For teacher and students alike, the trip was an eye-opener as they learned about the gruelling schedule MPs maintain, between spending time in their constituency, attending to committee work, and being present and at the ready whenever the House of Commons is in session.

Doerksen said the message from MP Vellacott was that parliamentarians “are just average people” doing a job.

Grade 12 student Alex Woodley said the week spent in Canada’s capital had an unexpected impact on her.
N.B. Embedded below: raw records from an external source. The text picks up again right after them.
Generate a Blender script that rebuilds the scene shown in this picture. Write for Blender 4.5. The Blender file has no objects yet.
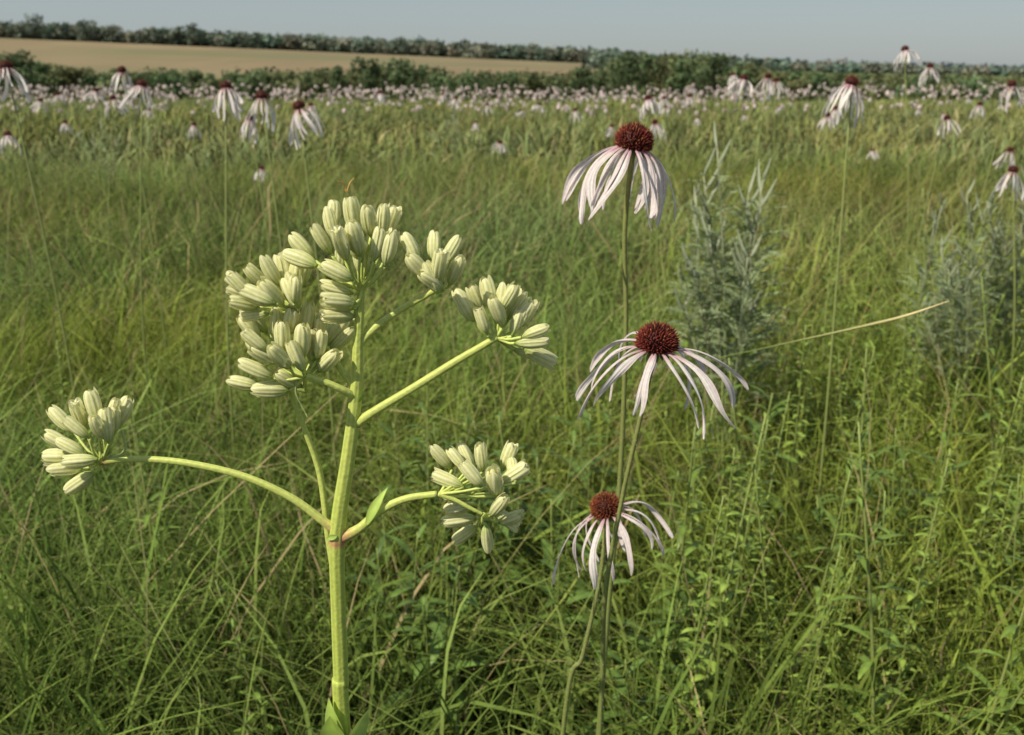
import bpy, math, random
import numpy as np
from mathutils import Vector, Matrix, Quaternion

random.seed(7)
rng = np.random.default_rng(11)
scene = bpy.context.scene
scene.view_settings.view_transform = 'Standard'
scene.view_settings.look = 'None'
scene.view_settings.exposure = 0
COL = scene.collection

# ------------------------------------------------------------------ camera
F = 996.0
CAM_H = 1.0
PITCH = math.atan((367.5 - 75.0) / F)
cp, sp = math.cos(PITCH), math.sin(PITCH)
cd = bpy.data.cameras.new("camera")
cam = bpy.data.objects.new("camera", cd)
COL.objects.link(cam)
cam.location = (0, 0, CAM_H)
cam.rotation_euler = (math.pi / 2 - PITCH, 0, 0)
cd.sensor_width = 36.0
cd.lens = 36.0 * F / 1024.0
cd.clip_start = 0.02
cd.clip_end = 9000
cd.dof.use_dof = True
cd.dof.focus_distance = 0.52
cd.dof.aperture_fstop = 18
scene.camera = cam


def P(u, v, Y):
    """measured sight line -> point on the vertical plane Y metres away"""
    a = (u - 512) / F
    b = (367.5 - v) / F
    k = Y / (cp + b * sp)
    return Vector((a * k, Y, CAM_H + (-sp + b * cp) * k))


# ------------------------------------------------------------------ light
el = math.radians(48)
sd = Vector((-0.72, -0.54, 0)).normalized() * math.cos(el) + Vector((0, 0, math.sin(el)))
w = bpy.data.worlds.new("World")
scene.world = w
w.use_nodes = True
nt = w.node_tree
bg = nt.nodes['Background']
sky = nt.nodes.new('ShaderNodeTexSky')
sky.sky_type = 'NISHITA'
sky.sun_disc = False
sky.sun_elevation = el
sky.sun_rotation = math.atan2(sd.x, sd.y)
sky.dust_density = 1.0
sky.air_density = 1.0
sky.ozone_density = 1.5
hz = nt.nodes.new('ShaderNodeMix')
hz.data_type = 'RGBA'
hz.inputs[0].default_value = 0.72
hz.inputs[7].default_value = (2.45, 2.80, 3.02, 1)     # thin summer haze veil
nt.links.new(sky.outputs[0], hz.inputs[6])
nt.links.new(hz.outputs[2], bg.inputs[0])
bg.inputs[1].default_value = 0.13
sl = bpy.data.lights.new("sun", 'SUN')
sl.energy = 5.0
sl.angle = math.radians(0.5)
sl.color = (1.0, 0.92, 0.75)
so = bpy.data.objects.new("sun", sl)
COL.objects.link(so)
so.rotation_euler = sd.to_track_quat('Z', 'Y').to_euler()


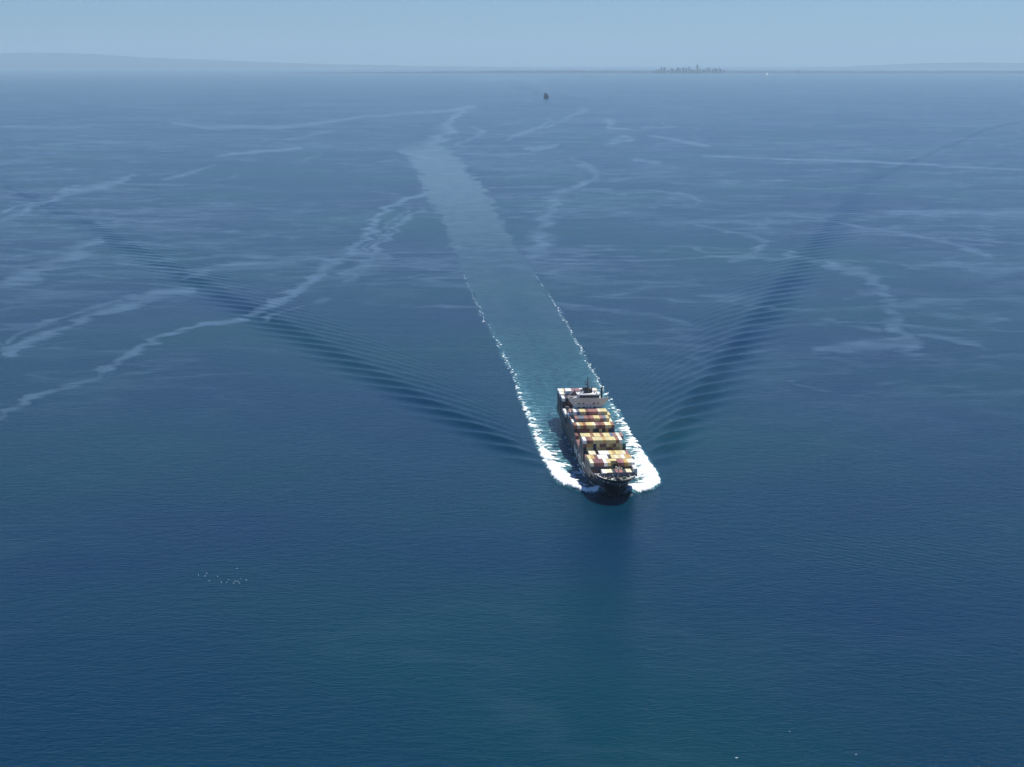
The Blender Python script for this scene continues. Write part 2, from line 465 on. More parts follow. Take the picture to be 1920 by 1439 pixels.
# surface masks on the water: slicks with their painted sheen, churned band, aerated water.  Strokes give position along the
# photo's rows (converted to sea positions), width and strength.
STROKES = [
 ([(0,665,10),(60,640,12),(130,612,9),(180,590,9),(230,575,14),(300,548,18),(350,545,10)], .9),
 ([(0,645,5),(70,612,7),(150,585,5),(220,565,6)], .7),
 ([(0,785,9),(60,745,8),(170,712,8),(240,665,10),(300,635,7),(370,610,6),(450,600,6)], .85),
 ([(180,715,4),(240,703,6),(300,695,5),(330,690,3)], .5),
 ([(0,535,12),(60,515,24),(110,490,28),(150,470,24),(180,455,14)], .9),
 ([(0,540,5),(60,545,8),(130,535,6)], .5),
 ([(350,520,6),(400,505,12),(470,495,13),(560,495,7)], .7),
 ([(470,590,10),(560,545,12),(610,510,12),(650,475,10),(690,440,9),(720,400,8),(770,370,6),(795,362,5)], 1.),
 ([(640,515,10),(690,490,8),(720,450,8),(750,415,6),(790,395,5)], .9),
 ([(680,470,4),(710,445,4),(730,420,4),(770,390,3)], .7),
 ([(640,530,10),(670,505,18),(720,485,16)], .7),
 ([(490,600,4),(560,575,5),(620,562,5)], .6),
 ([(0,412,5),(50,400,8),(75,380,6),(130,362,8),(170,352,11),(220,342,9),(250,330,4)], .9),
 ([(0,402,3),(40,385,4),(70,378,3)], .8),
 ([(400,293,3),(480,285,4),(560,278,3)], .9),
 ([(330,232,4),(380,240,5),(430,238,6),(520,240,6),(600,232,5),(690,218,4),(750,215,3),(850,208,5),(880,200,5)], .75),
 ([(80,272,3),(150,268,4),(240,268,3)], .7),
 ([(0,238,4),(100,240,5),(170,240,4)], .6),
 ([(200,200,4),(260,202,4),(310,203,3)], .4),
 ([(300,338,2.5),(340,330,3.5),(380,318,4),(400,310,3)], .7),
 ([(180,395,8),(205,425,7),(280,425,5),(330,432,4)], .55),
 ([(230,455,8),(300,460,7),(350,463,4)], .5),
 ([(280,330,3),(330,322,3)], .5), ([(410,340,4),(440,330,5)], .6), ([(560,305,3),(600,290,3)], .5),
 ([(540,262,3),(620,248,4)], .6), ([(240,385,4),(330,395,3),(500,392,3)], .4),
 ([(400,380,2.5),(520,386,3),(640,383,2.5),(700,380,2.5)], .35),
 ([(1005,485,22),(1020,440,17),(1025,400,15),(1050,370,12),(1090,345,12),(1115,330,7)], .75),
 ([(1070,298,8),(1100,312,6),(1120,325,7)], .7),
 ([(950,265,4),(960,255,4),(985,250,6),(1020,240,5),(1030,225,3)], .8),
 ([(1030,240,3),(1060,222,4),(1095,205,6),(1085,212,6)], .7),
 ([(985,278,3),(1040,272,4),(1000,282,3)], .9),
 ([(1150,270,4),(1180,262,7),(1165,255,5),(1145,262,4)], .9),
 ([(1125,225,3),(1155,232,4),(1145,240,3),(1180,242,4)], .8),
 ([(1200,240,3),(1260,238,3),(1245,230,3)], .7),
 ([(1215,255,3),(1270,265,4),(1330,275,4)], .9),
 ([(1330,293,2),(1450,298,2.5),(1600,302,2.5),(1750,310,3),(1920,318,3),(2050,322,3)], .9),
 ([(1200,298,5),(1240,308,6)], .7), ([(1200,330,3),(1250,333,4)], .4),
 ([(1490,405,3),(1560,415,4),(1630,430,3),(1720,443,4),(1800,460,4),(1850,480,8)], .75),
 ([(1310,422,4),(1350,432,6),(1410,445,9),(1435,458,11),(1415,478,10),(1380,490,9)], .7),
 ([(1270,362,5),(1300,372,5),(1310,382,5)], .6), ([(1280,460,3),(1330,478,4)], .5),
 ([(1680,400,12),(1750,400,14),(1830,400,16),(1920,400,16),(2000,400,14)], .75),
 ([(1560,495,12),(1620,515,16),(1655,545,18),(1675,580,18),(1685,620,20),(1700,655,26)], .75),
 ([(1580,560,8),(1640,545,14)], .6), ([(1700,500,10),(1780,495,20),(1860,505,24),(1960,500,22)], .65),
 ([(1530,655,10),(1640,650,22),(1700,640,18)], .6), ([(1540,600,3),(1600,612,6),(1650,620,6)], .6),
 ([(1760,590,14),(1860,600,22)], .5), ([(1720,625,8),(1800,640,10),(1860,655,6)], .5),
 ([(1650,720,10),(1720,700,22),(1760,705,10)], .4), ([(1480,715,4),(1560,740,7),(1640,745,6)], .4),
 ([(1830,740,8),(1900,735,10),(1990,730,10)], .35), ([(1760,830,20),(1800,850,26)], .25),
 ([(1000,150,3),(1015,165,3),(1022,176,5)], .5), ([(870,150,8),(960,146,7),(1010,152,5)], .5),
 ([(800,300,30),(812,275,20),(830,248,15),(850,232,8),(870,205,4)], .85),
 ([(865,275,10),(880,255,9),(905,240,6)], .7), ([(850,285,6),(930,292,5),(1000,290,4)], .6),
 ([(755,286,5),(790,290,8)], .8), ([(1640,230,4),(1780,232,3),(1920,236,3)], .3),
 ([(610,270,2),(760,268,2)], .4), ([(0,700,2),(20,698,2)], .1),
]
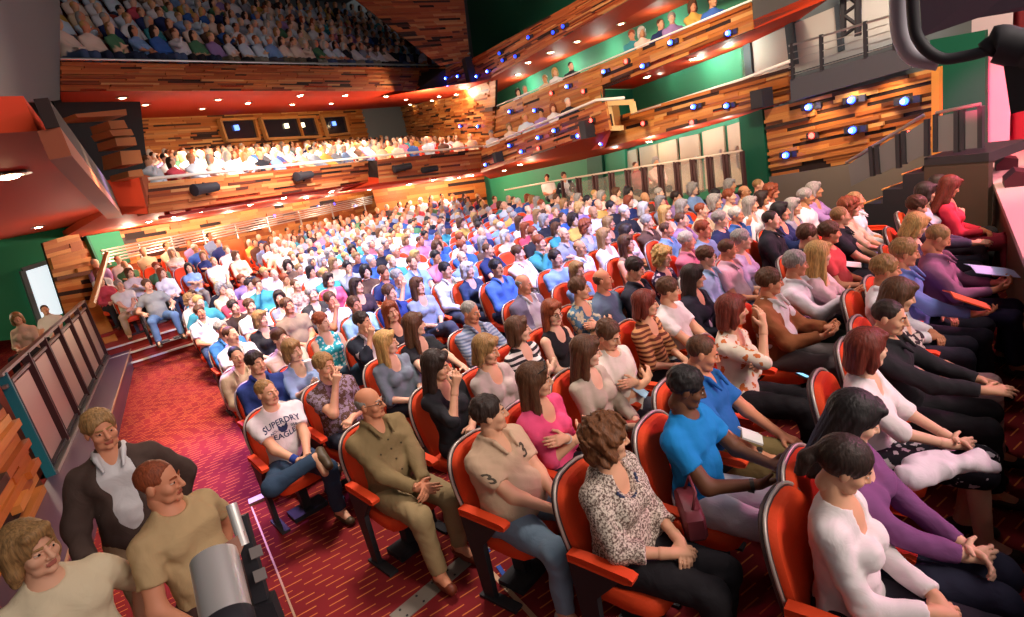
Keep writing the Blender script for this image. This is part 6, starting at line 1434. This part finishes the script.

She now considers work in the federal public service a viable career option.

“It definitely changed what I was considering for my future,” she said.

While running for office doesn’t appeal to her, she can envision working as a bureaucrat in the public service.

“We met a bureaucrat who had travelled the world representing Canada,” she said. “He worked with refugees. . . They’re making a very noticeable difference.”

This fall, Woodley is heading to Toronto to pursue a fine arts degree at a program offered through a York University and the School of Toronto Dance Theatre. The experience in Ottawa now has her thinking about a minor or major in political science, economics or business.

She said she went to Ottawa thinking the federal government was far removed from Alberta and that there was a great divide between East and West. She came home with a new appreciation of both regional differences and commonalities, and she appreciates that federal government representatives do have overall national interests at heart.

Doerksen said Brant Christian School Principal Kevin Bailey envisions creating a program of four major trips for students each year from the time they enter Grade 9 until they graduate. Work has already started on organizing a mission trip to Mexico next year.

Brant Christian School serves about 100 students from kindergarten through Grade 12.